You can skip for food in different ways - checking bins before they are cleared, asking for leftovers from the previous day at bakeries or catching half-finished meals at restaurants.

My hitchhiking partner and I took a few hours in a McDonald's in Reading and tested how much food we could get from people who didn't finish their meals. In the space of two hours, we have found and eaten:

2x 500ml Coke
2x Chicken wrap
3x BigMac
Iced water
Raspberry juice
3x Fries
Chicken burger
Caramel Latte

This was all from unfinished meals. We had lunch and dinner for two simply by eating leftovers. Again, it sounds disgusting. Again, what's the difference between finishing a mate's burger and a stranger's burger? The only real danger is in diving a bin - be careful of opened packets and meat. Bread is the easiest thing to find and eat safely. I'm not an expert on this yet, but you can find a lot of information about it online with a quick google search.

I don't recognize myself anymore. I have changed so much in the last month, in so many different ways, that I'm not quite sure who I am anymore. It's not a bad thing - it's all positive change. I am quite curious what my family and friends will think of me when we meet again.

Arriving in London - err, I mean Paris.
To end off this rather long piece, I'll be writing about specific parts of my adventure from now on. All of the stories I've briefly mentioned, all of those I haven't, and everything to come.
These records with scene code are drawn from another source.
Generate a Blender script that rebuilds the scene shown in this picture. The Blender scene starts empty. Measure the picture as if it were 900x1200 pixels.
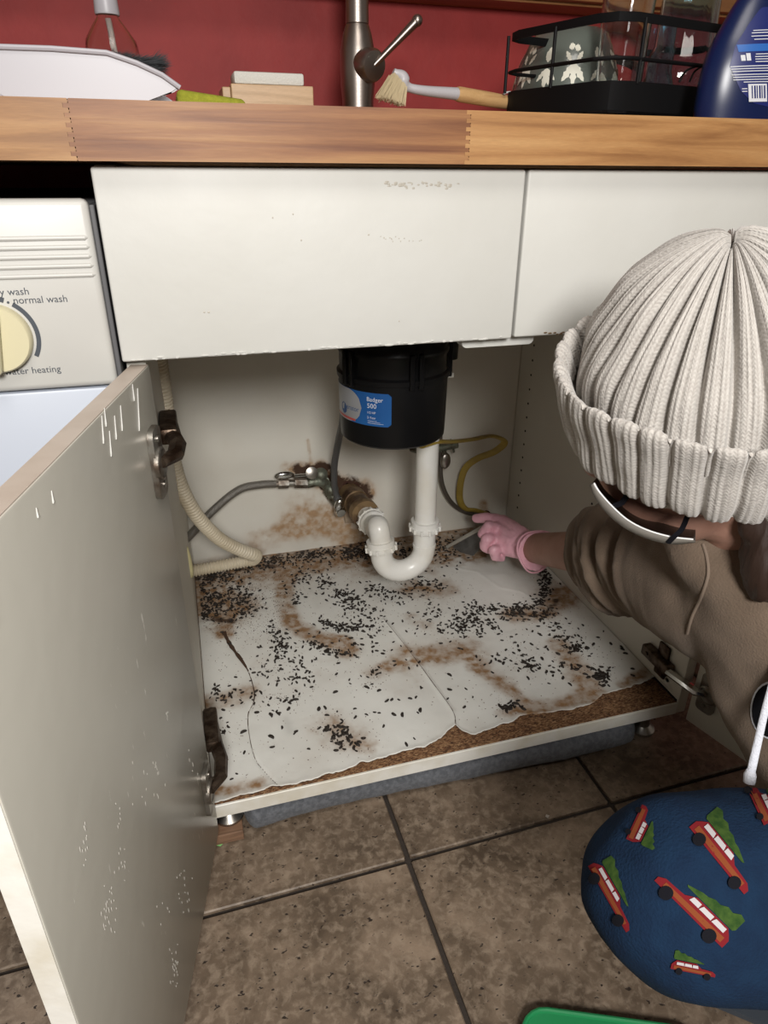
import bpy, bmesh, math, random, time
import numpy as np
from mathutils import Vector, Matrix, noise
from mathutils.bvhtree import BVHTree

random.seed(7); rng = np.random.default_rng(7)
SC = bpy.context.scene; COL = SC.collection
PI = math.pi

# ------------------------------------------------------------------ camera, world, lights, exposure
FPX = 800.0
_X = np.array([3050, -381, 800.]); _X /= np.linalg.norm(_X)
_D = np.array([-13, 1607, 800.]); _D -= _X * (_D @ _X); _D /= np.linalg.norm(_D)
_Y = np.cross(_X, _D); _Y = _Y if _Y[2] > 0 else -_Y
RM = np.stack([_X, _Y, -_D])                       # camera (right, down, forward) -> world
CAM = np.array([0, 0, .868])
cd = bpy.data.cameras.new('camera'); cam = bpy.data.objects.new('camera', cd); COL.objects.link(cam)
cd.sensor_fit = 'VERTICAL'; cd.sensor_height = 36; cd.sensor_width = 27; cd.lens = 24; cd.clip_start = .01
m = Matrix.Identity(4)
for i in range(3):
    m[i][0] = RM[i, 0]; m[i][1] = -RM[i, 1]; m[i][2] = -RM[i, 2]; m[i][3] = CAM[i]
cam.matrix_world = m
SC.camera = cam
SC.view_settings.view_transform = 'Standard'; SC.view_settings.look = 'None'
SC.view_settings.exposure = 0.0; SC.view_settings.gamma = 1; SC.view_settings.use_curve_mapping = False

w = bpy.data.worlds.new('world'); SC.world = w; w.use_nodes = True
w.node_tree.nodes['Background'].inputs[0].default_value = (.9, .95, 1, 1)
w.node_tree.nodes['Background'].inputs[1].default_value = .035

def area(name, loc, target, size, power, col, shape='DISK'):
    l = bpy.data.lights.new(name, 'AREA'); l.shape = shape; l.size = size; l.energy = power; l.color = col
    o = bpy.data.objects.new(name, l); COL.objects.link(o); o.location = loc
    o.rotation_euler = (Vector(target) - Vector(loc)).to_track_quat('-Z', 'Y').to_euler(); return o
area('work_light', (-.01, -.70, 1.27), (.20, .95, .45), .32, 25, (1, .975, .94))
area('ceiling_light', (.1, -.5, 2.34), (.1, -.3, 0), .7, 16.0, (1, .95, .88), 'SQUARE')

# ------------------------------------------------------------------ geometry helpers
def ray(px, py): return RM @ np.array([(px - 450) / FPX, (py - 600) / FPX, 1.])
def on(px, py, ax, val):
    r = ray(px, py); return Vector(CAM + r * ((val - CAM[ax]) / r[ax]))
def onx(px, py, v): return on(px, py, 0, v)
def ony(px, py, v): return on(px, py, 1, v)
def onz(px, py, v): return on(px, py, 2, v)
def at(px, py, d): return Vector(CAM + RM @ np.array([(px - 450) / FPX * d, (py - 600) / FPX * d, d]))
def camdir(v): return Vector(RM @ np.array(v))

def prop(o, label=None, cat=None, group=None, kind=None):
    if label: o['label'] = label
    if cat: o['category'] = cat
    if group: o['group'] = group
    if kind: o['kind'] = kind
    return o
def thing(name, loc, label, cat, group=None, rot=(0, 0, 0)):
    o = bpy.data.objects.new(name, None); COL.objects.link(o); o.location = loc; o.rotation_euler = rot
    o.empty_display_size = .02
    return prop(o, label, cat, group)
def link(name, me, parent=None, mt=None, keep=True):
    o = bpy.data.objects.new(name, me); COL.objects.link(o)
    if mt is not None: me.materials.clear(); me.materials.append(mt)
    if parent is not None:
        o.parent = parent
        if keep:
            o.matrix_parent_inverse = world_of(parent).inverted()
    return o
def world_of(o):
    mb = o.matrix_basis.copy()
    if o.parent: return world_of(o.parent) @ o.matrix_parent_inverse @ mb
    return mb
def obj(name, bm, mt, parent=None, smooth=False, keep=True, ang=40):
    me = bpy.data.meshes.new(name); bmesh.ops.recalc_face_normals(bm, faces=bm.faces[:]); bm.to_mesh(me); bm.free()
    o = link(name, me, parent, mt, keep)
    if smooth:
        for p in me.polygons: p.use_smooth = True
        if ang < 180:
            try: me.set_sharp_from_angle(angle=math.radians(ang))
            except Exception: pass
    return o
def NB(): return bmesh.new()
def box(bm, x0, x1, y0, y1, z0, z1, bev=0, seg=2, M=None):
    vs = [bm.verts.new((x, y, z)) for x in (x0, x1) for y in (y0, y1) for z in (z0, z1)]
    q = [(0, 1, 3, 2), (4, 6, 7, 5), (0, 4, 5, 1), (2, 3, 7, 6), (0, 2, 6, 4), (1, 5, 7, 3)]
    fs = [bm.faces.new([vs[i] for i in f]) for f in q]
    if bev:
        es = list({e for f in fs for e in f.edges})
        r = bmesh.ops.bevel(bm, geom=es, offset=bev, segments=seg, profile=.5, affect='EDGES')
        vs = list({v for f in r['faces'] for v in f.verts} | {v for v in vs if v.is_valid})
    if M is not None:
        vv = set(vs)
        for v in list(vv):
            for e in v.link_edges: vv.add(e.other_vert(v))
        for v in vv: v.co = M @ v.co
    return bm
def frame(d, up=(0, 0, 1)):
    d = Vector(d).normalized(); u = Vector(up)
    if abs(d.dot(u)) > .97: u = Vector((1, 0, 0))
    a = u.cross(d).normalized(); b = d.cross(a).normalized(); return a, b, d
def lathe(bm, prof, n=32, o=(0, 0, 0), axis=(0, 0, 1), cap=True, sx=1, sy=1, up=(0, 1, 0.001)):
    a, b, d = frame(axis, up) if tuple(axis) != (0, 0, 1) else (Vector((1, 0, 0)), Vector((0, 1, 0)), Vector((0, 0, 1)))
    o = Vector(o); rings = []
    for r, h in prof:
        rings.append([bm.verts.new(o + d * h + a * (r * sx * math.cos(2 * PI * i / n)) + b * (r * sy * math.sin(2 * PI * i / n))) for i in range(n)])
    for k in range(len(rings) - 1):
        for i in range(n):
            j = (i + 1) % n; bm.faces.new((rings[k][i], rings[k][j], rings[k + 1][j], rings[k + 1][i]))
    if cap:
        bm.faces.new(rings[0][::-1]); bm.faces.new(rings[-1])
    return bm
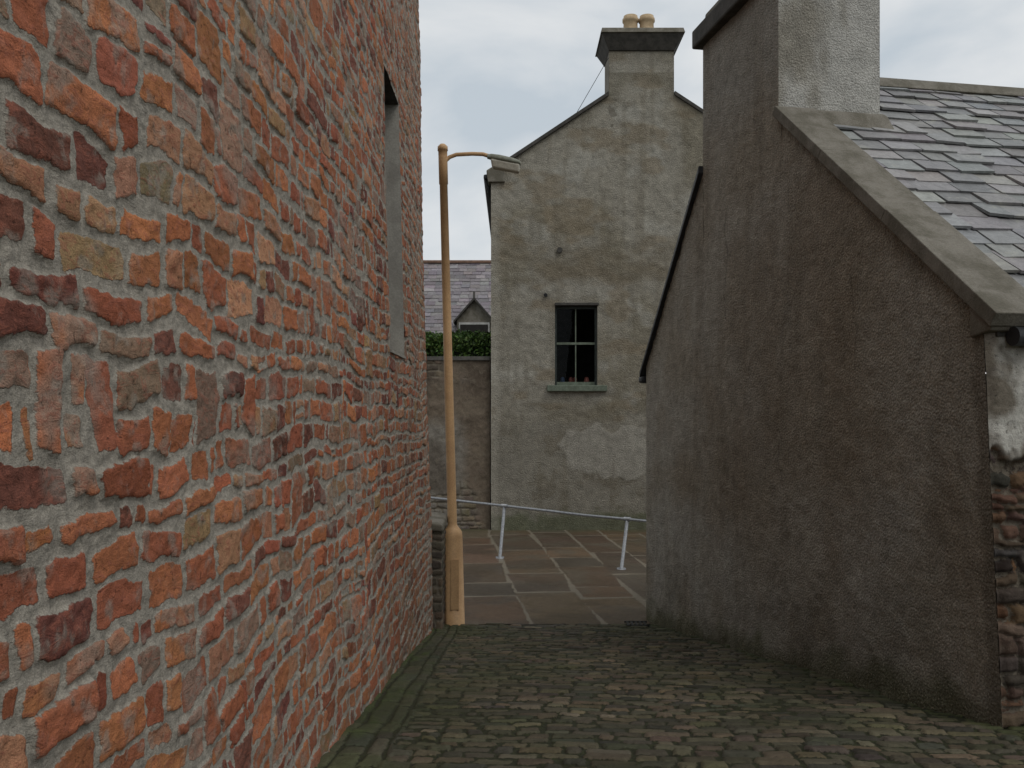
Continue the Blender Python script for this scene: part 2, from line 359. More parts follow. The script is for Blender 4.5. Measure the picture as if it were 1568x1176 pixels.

I have about two weeks of travel left, up to Scotland, before I will settle down a bit. I'm not tired of traveling, of meeting incredible people and seeing incredible places. Rather, my body and mind needs a bit of a break until I can manage another trip of this magnitude. I'll be staying in the UK after I'm done - I have no idea what I'll be doing but I've gotten this far. "Real life" should be a walk in the park compared to my journey, right. Right?

I leave you with a quote from Nelson Mandela, or Madiba as we fondly known him:


"There is no passion to be found playing small – in settling for a life that is less than the one you are capable of living."